On photochemistry of water in solid Xe: Thermal and light-induced decomposition of HXeOH and HXeH and formation of H2O2

A photochemical study of water (H2 16O, H2 18O, D2 16O, and D2 18O) in solid Xe is described. The water–Xe samples were irradiated at 193 nm and then annealed at 40–50 K, which led to formation of various isotopomers of Xe-containing molecules, HXeOH and HXeH. This diffusion-controlled formation of HXeH and HXeOH consumes the main part of hydrogen atoms generated in the matrix during photolysis. Both photodecomposition profiles and ultraviolet (UV) absorption spectra of HXeOH and HXeH feature a broad absorption band of these species around 240 nm corresponding to the transition to the repulsive excited states.
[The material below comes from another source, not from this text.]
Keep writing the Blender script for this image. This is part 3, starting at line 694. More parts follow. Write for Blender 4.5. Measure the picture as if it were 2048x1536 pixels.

It is also found that HXeOH and HXeH molecules can be thermally destroyed in similar time scales of ∼10 min at about 54 and 66 K, respectively. This clear difference between the decomposition temperatures for HXeOH and HXeH suggests the intrinsic basis of the decomposition process, which possibly occurs over the barriers of the bending coordinates. The absence of strong H–D isotope effect in this thermal decomposition indicates that tunneling of hydrogen is not essentially involved in the process at these temperatures. However, the local disorder of a Xe matrix seems to produce inhomogeneous broadening of the activation energies of the decomposition as indicated by the observed nonexponential decay kinetics. Upon photolysis and annealing of the H2O–Xe samples, monomeric and complexed hydrogen peroxide is formed originating, at least partially, from water clusters stabilized in solid Xe. In addition, we report the vibrational data on various isotopomers of HXeH, HXeOH, H2O, OH, and OH⋯H2O isolated in solid Xe.